Loris est une brute avec un fort complexe d'inferiorité, Paskhal veut le pouvoir et surtout, ne pas mourir, mais Garnel ? Que veut-il ?
ludivinecrtx
Posté le 23/09/2020
Ahaha je promets de belles retrouvailles 😉.

Garnel ne peut se résoudre a la tuer... Mais sil la garde ainsi, Loris se rebellera.. il n'a pas fait son choix entre son amour pour Manon et son envie de pouvoir. Choix qu'il pensait avoir fait depuis longtemps.. il prend cette décision car il l'a sauve tout en gardant la face envers ses frères. Dis toi aussi que tant qu'elle n'est pas dans la nature, il peut la contrôler.. avoir de ses nouvelles, la protéger également.
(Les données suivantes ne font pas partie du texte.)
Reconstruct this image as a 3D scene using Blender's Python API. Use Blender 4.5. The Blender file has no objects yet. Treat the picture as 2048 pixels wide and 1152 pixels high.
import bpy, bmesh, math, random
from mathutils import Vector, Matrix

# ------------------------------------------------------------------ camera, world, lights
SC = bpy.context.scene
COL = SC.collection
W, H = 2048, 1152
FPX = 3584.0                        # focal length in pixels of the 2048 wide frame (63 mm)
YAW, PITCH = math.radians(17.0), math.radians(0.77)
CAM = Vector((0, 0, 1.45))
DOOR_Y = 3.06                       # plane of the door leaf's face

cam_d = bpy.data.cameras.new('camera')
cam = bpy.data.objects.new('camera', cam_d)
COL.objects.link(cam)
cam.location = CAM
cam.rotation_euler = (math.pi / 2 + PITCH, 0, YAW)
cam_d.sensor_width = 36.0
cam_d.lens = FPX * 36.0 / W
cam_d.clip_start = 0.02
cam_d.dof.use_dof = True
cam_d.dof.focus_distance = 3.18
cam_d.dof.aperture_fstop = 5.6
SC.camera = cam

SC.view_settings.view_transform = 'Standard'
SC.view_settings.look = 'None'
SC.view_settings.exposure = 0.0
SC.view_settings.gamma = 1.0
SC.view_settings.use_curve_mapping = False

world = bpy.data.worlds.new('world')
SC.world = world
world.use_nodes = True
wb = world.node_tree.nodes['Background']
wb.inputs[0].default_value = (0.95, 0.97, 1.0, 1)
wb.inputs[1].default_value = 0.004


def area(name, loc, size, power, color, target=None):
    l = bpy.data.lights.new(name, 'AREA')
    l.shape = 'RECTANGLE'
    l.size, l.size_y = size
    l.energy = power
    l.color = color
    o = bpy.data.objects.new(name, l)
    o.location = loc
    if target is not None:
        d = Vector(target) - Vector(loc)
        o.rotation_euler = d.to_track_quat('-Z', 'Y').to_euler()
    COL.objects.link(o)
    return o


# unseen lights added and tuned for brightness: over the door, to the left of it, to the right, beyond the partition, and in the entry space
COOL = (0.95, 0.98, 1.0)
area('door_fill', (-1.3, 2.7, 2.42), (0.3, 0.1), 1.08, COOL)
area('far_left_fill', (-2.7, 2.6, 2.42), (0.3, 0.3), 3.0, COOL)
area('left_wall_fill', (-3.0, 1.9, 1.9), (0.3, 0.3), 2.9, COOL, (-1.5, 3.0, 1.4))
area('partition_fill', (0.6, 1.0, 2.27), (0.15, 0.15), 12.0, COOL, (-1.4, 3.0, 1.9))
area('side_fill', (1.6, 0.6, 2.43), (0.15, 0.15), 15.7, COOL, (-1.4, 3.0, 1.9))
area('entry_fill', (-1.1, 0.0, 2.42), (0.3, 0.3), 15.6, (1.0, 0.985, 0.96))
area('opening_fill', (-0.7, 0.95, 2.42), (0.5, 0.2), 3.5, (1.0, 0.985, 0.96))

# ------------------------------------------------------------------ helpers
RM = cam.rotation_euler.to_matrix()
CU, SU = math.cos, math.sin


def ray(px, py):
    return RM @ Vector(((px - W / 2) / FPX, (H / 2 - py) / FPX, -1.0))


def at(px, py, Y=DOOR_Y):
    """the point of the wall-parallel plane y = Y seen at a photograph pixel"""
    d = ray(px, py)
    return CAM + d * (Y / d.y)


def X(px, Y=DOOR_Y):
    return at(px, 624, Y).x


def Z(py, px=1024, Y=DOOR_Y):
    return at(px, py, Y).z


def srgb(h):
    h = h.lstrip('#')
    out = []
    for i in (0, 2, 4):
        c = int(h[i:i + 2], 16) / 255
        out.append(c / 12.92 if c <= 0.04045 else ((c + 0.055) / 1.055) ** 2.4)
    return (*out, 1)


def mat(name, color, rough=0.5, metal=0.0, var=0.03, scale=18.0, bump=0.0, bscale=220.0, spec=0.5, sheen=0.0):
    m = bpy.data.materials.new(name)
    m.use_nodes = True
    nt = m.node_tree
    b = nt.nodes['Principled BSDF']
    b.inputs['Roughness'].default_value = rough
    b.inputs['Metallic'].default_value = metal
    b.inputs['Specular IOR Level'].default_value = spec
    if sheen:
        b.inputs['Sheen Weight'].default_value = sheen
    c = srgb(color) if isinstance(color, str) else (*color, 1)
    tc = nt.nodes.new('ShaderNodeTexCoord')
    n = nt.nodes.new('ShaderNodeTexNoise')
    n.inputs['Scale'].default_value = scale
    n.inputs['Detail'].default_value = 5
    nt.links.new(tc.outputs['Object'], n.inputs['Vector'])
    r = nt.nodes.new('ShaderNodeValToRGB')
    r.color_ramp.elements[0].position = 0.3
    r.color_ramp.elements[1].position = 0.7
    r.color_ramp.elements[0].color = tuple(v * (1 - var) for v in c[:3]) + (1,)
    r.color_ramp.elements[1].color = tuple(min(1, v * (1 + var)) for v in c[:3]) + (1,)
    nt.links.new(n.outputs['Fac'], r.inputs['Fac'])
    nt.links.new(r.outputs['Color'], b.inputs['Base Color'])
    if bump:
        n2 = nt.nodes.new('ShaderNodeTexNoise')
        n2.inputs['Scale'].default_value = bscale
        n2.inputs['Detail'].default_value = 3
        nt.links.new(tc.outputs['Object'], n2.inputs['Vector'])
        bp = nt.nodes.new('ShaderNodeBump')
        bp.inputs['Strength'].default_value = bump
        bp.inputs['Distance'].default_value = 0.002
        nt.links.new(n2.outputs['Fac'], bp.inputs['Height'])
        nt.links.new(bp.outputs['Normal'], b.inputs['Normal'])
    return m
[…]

Garnel il voulait l'amour... L'amour de son père.. de son peuple.. il a fuit ce dernier quand il a compris qu'il serait toujours traité comme un monstre. A la capitale il a trouvé l'amour , celui qu'il avait toujours voulu... Son âme sœur mais son pouvoir a coûté la vie a sa femme. S'il avait su il aurait ravalé sa fierté et tenté de la faire soigner par le peuple qu'il déteste tant mais il n'en a pas été ainsi. Il a hérité d'un fils qui porte les traits de sa femme, un enfant malade qui lui rappelle sa culpabilité à tout va et donc le dégoûte. Il a alors cherché l'amour par le respect et le pouvoir et a suivi les traces de son frère cadet en cherchant à diriger un peuple. Il a choisi les humains puisqu'il était certains que son peuple d'origine ne voudrait pas de lui. Il veut régner et être indispensable.. être aimer et respecté et il pense que ça passe par la crainte... la manipulation, Comme son père lui a appris, puis son frère cadet. Il cherche a faire payer le peuple qui l'a régné selon lui. Pour lui les Sireliens se reposent sur leur acquis. Ils doivent faire de la terre une corne d'abondance et non se contenter d'utiliser leur pouvoirs par ci par là. Il hait son peuple parce qu'il ne l'ont jamais reconnu...

En tombant sur Manon , il est tombé amoureux. Il aimerait qu'elle l'aime en retour mais il se dit que personne ne peut l'aimer.. même pas lui. Mais il ne se permettra pas de perdre une seconde fois une femme qu'il aime... Enfin il ne le sait pas vraiment mais l'ombre de sa femme appuie sur ses décisions bizarre. Alors voilà contre toute attente Garnel voudrait juste être aimé... Il pense juste que la tyrannie lui apportera le respect et donc l'amour du nouveau monde.. il se trompe mais à voir s'il s'en rend compte un jour.